Dataset extract:

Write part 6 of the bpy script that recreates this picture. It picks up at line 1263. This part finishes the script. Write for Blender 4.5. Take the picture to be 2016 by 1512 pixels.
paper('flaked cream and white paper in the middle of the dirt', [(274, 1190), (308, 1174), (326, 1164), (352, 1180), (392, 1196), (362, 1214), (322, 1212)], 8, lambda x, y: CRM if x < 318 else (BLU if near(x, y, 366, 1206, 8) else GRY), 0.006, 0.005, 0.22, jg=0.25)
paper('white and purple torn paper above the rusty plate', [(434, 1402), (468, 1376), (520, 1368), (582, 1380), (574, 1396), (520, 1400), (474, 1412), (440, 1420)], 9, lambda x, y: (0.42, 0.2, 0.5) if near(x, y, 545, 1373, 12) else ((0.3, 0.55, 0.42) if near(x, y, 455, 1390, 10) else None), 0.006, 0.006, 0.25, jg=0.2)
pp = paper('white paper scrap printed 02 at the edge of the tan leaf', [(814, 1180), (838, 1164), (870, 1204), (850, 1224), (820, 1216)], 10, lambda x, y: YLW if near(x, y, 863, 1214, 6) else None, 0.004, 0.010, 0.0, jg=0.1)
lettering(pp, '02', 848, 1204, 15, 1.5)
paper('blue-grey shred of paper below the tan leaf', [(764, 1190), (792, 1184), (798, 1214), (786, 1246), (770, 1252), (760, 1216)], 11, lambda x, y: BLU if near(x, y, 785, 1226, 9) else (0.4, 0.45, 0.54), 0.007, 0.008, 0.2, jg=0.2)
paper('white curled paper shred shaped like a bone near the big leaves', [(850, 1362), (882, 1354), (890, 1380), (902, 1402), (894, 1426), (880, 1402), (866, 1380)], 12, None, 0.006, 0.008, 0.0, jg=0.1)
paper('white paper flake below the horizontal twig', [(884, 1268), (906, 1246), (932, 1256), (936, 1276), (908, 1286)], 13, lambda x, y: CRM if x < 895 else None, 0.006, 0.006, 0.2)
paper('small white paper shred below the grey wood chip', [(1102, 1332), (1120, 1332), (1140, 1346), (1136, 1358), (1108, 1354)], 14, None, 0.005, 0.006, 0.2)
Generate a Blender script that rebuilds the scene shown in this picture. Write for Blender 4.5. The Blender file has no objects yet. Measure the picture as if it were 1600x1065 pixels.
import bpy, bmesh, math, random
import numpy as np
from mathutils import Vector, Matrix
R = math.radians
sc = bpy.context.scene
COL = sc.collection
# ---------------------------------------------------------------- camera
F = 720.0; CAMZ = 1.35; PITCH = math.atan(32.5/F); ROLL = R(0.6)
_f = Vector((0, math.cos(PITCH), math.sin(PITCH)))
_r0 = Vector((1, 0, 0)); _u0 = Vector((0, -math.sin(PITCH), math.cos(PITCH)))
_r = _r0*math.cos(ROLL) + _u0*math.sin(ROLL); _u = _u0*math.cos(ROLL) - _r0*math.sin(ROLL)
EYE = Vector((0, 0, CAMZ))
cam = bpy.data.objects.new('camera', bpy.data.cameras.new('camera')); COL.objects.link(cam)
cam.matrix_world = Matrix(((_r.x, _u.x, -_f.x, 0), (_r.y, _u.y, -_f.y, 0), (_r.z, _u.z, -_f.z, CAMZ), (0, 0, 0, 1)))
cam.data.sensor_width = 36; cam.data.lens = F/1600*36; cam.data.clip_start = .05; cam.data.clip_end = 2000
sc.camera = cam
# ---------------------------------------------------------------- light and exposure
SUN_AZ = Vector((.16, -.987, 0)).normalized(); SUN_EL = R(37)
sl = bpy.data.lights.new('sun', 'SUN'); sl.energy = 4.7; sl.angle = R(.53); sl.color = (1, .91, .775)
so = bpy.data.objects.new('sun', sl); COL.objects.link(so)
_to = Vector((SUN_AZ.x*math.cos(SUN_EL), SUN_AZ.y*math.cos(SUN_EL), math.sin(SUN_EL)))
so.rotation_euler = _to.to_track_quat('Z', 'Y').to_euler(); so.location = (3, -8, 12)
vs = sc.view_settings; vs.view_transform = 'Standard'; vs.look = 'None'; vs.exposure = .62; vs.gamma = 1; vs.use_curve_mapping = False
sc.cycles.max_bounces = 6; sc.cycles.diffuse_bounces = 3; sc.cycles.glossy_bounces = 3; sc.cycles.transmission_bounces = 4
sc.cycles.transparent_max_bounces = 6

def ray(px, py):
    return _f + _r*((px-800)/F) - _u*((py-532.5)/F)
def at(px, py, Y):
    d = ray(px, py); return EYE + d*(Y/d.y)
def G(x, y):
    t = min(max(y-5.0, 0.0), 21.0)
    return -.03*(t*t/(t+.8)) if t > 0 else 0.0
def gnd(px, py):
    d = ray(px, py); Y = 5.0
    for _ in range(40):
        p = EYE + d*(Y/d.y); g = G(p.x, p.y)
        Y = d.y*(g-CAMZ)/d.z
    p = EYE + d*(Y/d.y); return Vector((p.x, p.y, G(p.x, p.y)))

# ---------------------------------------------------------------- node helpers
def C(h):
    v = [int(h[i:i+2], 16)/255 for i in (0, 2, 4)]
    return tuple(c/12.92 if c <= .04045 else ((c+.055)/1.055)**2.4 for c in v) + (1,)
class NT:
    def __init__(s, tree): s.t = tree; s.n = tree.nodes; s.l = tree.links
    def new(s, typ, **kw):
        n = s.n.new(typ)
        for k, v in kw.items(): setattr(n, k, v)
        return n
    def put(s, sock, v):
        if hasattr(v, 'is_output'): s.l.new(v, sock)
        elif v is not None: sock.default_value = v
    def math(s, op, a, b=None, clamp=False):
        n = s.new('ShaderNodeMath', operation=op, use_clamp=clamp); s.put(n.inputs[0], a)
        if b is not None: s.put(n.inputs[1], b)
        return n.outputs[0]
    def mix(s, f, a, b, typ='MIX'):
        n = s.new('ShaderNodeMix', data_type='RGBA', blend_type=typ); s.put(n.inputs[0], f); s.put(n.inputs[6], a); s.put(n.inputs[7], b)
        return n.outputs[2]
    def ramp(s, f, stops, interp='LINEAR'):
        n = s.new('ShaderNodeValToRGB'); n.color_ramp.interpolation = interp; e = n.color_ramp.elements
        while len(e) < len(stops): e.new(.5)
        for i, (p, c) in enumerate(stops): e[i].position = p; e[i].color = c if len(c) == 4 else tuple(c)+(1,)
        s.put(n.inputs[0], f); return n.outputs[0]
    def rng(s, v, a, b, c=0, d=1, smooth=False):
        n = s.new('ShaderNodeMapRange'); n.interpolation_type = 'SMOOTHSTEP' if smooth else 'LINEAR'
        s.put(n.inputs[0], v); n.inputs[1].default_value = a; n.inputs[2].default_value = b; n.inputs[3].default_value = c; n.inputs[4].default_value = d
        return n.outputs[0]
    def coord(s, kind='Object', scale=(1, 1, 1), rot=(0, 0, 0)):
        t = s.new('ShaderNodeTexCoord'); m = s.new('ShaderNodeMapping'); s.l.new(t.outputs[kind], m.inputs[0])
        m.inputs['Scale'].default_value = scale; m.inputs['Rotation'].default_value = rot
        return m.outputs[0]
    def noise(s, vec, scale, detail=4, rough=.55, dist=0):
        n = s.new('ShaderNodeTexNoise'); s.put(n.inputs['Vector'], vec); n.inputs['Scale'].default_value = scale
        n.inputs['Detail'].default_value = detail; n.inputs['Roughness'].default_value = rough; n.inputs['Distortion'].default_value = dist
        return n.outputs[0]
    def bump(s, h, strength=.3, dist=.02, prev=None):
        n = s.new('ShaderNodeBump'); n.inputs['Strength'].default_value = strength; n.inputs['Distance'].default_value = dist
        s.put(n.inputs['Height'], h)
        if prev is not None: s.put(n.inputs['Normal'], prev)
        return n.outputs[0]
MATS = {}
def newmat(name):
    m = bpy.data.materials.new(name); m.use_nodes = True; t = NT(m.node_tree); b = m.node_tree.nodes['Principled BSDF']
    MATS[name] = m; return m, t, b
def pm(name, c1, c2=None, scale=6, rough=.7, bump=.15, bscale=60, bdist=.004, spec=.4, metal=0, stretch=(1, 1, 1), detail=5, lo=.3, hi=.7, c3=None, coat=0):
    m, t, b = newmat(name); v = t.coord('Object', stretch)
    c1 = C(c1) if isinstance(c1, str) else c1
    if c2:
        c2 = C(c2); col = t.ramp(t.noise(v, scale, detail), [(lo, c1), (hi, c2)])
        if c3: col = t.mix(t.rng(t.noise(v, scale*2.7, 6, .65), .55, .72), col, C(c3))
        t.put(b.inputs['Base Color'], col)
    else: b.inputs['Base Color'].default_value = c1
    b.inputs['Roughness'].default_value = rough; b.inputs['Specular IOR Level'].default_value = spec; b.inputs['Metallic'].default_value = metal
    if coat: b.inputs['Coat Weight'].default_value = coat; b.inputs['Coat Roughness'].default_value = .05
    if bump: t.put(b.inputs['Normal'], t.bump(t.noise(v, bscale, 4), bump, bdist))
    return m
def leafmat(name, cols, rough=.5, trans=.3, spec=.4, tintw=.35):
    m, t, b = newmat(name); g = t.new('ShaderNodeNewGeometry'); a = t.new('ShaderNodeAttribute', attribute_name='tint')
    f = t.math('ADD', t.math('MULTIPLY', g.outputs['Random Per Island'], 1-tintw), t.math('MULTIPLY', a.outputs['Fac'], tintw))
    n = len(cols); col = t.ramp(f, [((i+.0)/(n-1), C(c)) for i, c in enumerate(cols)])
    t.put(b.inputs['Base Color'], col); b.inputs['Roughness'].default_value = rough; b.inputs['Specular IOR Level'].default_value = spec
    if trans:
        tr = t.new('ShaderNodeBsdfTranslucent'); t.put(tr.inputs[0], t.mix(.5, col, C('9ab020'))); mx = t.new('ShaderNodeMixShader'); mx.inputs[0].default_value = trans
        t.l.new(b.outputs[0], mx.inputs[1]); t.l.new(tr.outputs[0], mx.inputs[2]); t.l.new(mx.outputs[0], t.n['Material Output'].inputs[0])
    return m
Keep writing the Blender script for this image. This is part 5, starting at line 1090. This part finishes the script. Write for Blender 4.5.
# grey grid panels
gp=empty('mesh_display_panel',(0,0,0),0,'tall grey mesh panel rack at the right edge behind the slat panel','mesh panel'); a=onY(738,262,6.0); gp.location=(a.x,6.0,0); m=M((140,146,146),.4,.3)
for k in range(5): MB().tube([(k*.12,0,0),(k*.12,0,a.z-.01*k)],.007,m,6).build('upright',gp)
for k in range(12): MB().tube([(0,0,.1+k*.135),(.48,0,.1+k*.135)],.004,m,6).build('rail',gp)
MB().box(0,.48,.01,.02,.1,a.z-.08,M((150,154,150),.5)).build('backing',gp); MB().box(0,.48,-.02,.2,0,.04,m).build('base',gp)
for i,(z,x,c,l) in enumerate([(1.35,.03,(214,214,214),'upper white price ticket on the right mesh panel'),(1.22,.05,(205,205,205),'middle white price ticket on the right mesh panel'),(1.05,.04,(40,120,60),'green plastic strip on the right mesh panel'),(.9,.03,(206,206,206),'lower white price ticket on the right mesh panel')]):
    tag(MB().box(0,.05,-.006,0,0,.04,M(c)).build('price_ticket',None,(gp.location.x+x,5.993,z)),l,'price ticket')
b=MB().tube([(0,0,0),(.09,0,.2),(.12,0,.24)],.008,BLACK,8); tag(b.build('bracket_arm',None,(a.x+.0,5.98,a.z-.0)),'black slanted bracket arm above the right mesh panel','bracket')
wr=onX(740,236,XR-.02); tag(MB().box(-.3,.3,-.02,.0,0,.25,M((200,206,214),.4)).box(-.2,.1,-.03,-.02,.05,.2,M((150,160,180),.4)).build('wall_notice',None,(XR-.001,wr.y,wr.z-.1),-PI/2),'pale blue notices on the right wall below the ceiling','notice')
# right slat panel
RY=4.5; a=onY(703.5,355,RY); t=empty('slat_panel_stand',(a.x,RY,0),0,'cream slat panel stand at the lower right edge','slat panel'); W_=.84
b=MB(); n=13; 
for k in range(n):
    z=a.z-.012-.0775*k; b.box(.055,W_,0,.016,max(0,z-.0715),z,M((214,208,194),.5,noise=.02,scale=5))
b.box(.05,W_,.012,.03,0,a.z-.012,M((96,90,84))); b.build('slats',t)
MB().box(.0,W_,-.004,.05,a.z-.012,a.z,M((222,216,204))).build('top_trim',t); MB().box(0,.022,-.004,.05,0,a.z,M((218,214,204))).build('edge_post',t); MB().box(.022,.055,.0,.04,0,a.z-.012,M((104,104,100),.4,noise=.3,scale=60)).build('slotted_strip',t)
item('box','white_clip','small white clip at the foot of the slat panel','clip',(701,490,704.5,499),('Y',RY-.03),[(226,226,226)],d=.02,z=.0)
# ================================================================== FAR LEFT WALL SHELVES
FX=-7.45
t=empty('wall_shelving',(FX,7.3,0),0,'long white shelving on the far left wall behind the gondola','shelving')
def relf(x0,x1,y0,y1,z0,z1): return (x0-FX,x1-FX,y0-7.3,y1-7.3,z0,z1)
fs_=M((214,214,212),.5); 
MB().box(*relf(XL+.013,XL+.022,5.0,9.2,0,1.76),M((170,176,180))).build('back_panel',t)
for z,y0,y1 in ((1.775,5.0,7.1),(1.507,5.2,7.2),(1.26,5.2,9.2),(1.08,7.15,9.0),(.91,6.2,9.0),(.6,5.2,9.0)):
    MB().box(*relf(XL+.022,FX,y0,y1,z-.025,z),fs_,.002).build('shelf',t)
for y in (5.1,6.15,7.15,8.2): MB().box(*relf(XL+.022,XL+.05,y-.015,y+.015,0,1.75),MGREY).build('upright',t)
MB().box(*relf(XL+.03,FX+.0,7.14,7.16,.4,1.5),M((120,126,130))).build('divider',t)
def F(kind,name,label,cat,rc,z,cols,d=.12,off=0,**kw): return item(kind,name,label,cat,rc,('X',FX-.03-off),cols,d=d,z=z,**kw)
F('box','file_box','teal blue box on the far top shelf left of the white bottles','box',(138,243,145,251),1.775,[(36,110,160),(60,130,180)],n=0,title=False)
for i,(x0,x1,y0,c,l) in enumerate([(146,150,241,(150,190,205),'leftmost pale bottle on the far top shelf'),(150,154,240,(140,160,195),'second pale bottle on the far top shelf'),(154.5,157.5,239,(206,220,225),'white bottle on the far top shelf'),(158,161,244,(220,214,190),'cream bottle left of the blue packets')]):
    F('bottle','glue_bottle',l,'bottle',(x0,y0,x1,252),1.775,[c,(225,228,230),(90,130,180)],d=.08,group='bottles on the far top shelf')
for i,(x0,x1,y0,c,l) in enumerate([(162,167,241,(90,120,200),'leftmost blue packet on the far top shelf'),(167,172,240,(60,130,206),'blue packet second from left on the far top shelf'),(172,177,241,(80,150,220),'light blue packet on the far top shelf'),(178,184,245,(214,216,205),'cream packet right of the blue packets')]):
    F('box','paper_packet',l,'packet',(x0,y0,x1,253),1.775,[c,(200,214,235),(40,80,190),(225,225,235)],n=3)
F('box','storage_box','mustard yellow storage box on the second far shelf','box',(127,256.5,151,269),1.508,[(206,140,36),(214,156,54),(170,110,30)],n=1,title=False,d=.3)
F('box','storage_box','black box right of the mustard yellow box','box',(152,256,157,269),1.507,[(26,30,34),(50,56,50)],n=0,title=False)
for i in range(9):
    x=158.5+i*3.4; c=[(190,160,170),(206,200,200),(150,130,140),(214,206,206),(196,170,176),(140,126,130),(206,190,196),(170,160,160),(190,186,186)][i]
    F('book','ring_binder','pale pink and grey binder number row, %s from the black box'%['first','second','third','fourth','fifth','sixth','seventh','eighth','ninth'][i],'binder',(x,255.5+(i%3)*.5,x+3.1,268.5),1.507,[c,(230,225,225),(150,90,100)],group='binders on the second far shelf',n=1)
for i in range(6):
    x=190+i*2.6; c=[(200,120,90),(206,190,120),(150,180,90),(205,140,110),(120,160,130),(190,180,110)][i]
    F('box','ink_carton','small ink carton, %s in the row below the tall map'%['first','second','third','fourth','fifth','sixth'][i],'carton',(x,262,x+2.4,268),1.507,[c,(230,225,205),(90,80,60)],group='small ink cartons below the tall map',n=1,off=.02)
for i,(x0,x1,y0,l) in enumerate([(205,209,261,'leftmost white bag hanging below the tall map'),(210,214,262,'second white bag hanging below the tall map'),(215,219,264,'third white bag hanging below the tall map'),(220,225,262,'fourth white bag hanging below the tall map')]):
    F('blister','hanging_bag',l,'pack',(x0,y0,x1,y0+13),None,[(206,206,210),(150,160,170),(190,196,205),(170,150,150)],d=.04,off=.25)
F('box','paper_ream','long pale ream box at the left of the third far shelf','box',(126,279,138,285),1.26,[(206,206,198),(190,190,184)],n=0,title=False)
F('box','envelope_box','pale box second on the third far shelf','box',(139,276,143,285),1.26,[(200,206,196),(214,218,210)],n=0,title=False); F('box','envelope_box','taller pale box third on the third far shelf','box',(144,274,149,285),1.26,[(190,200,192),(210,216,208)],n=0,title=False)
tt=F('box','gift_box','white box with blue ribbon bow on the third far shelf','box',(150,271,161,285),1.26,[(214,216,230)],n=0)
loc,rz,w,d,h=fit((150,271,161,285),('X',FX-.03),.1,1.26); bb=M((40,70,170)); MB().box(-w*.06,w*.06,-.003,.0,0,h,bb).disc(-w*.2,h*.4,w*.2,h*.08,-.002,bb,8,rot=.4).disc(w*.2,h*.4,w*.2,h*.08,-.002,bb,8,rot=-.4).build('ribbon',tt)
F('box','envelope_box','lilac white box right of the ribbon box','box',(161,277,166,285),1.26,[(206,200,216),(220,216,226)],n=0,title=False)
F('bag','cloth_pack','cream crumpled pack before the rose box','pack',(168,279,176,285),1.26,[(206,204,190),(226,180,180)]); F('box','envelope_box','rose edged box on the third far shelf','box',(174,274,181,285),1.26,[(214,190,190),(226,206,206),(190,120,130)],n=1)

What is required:
Reproduce verbatim only this range: the first line of the material through the line that contains "paper('small white paper", inclusive.

Task solution:
Write part 6 of the bpy script that recreates this picture. It picks up at line 1263. This part finishes the script. Write for Blender 4.5. Take the picture to be 2016 by 1512 pixels.
paper('flaked cream and white paper in the middle of the dirt', [(274, 1190), (308, 1174), (326, 1164), (352, 1180), (392, 1196), (362, 1214), (322, 1212)], 8, lambda x, y: CRM if x < 318 else (BLU if near(x, y, 366, 1206, 8) else GRY), 0.006, 0.005, 0.22, jg=0.25)
paper('white and purple torn paper above the rusty plate', [(434, 1402), (468, 1376), (520, 1368), (582, 1380), (574, 1396), (520, 1400), (474, 1412), (440, 1420)], 9, lambda x, y: (0.42, 0.2, 0.5) if near(x, y, 545, 1373, 12) else ((0.3, 0.55, 0.42) if near(x, y, 455, 1390, 10) else None), 0.006, 0.006, 0.25, jg=0.2)
pp = paper('white paper scrap printed 02 at the edge of the tan leaf', [(814, 1180), (838, 1164), (870, 1204), (850, 1224), (820, 1216)], 10, lambda x, y: YLW if near(x, y, 863, 1214, 6) else None, 0.004, 0.010, 0.0, jg=0.1)
lettering(pp, '02', 848, 1204, 15, 1.5)
paper('blue-grey shred of paper below the tan leaf', [(764, 1190), (792, 1184), (798, 1214), (786, 1246), (770, 1252), (760, 1216)], 11, lambda x, y: BLU if near(x, y, 785, 1226, 9) else (0.4, 0.45, 0.54), 0.007, 0.008, 0.2, jg=0.2)
paper('white curled paper shred shaped like a bone near the big leaves', [(850, 1362), (882, 1354), (890, 1380), (902, 1402), (894, 1426), (880, 1402), (866, 1380)], 12, None, 0.006, 0.008, 0.0, jg=0.1)
paper('white paper flake below the horizontal twig', [(884, 1268), (906, 1246), (932, 1256), (936, 1276), (908, 1286)], 13, lambda x, y: CRM if x < 895 else None, 0.006, 0.006, 0.2)
paper('small white paper shred below the grey wood chip', [(1102, 1332), (1120, 1332), (1140, 1346), (1136, 1358), (1108, 1354)], 14, None, 0.005, 0.006, 0.2)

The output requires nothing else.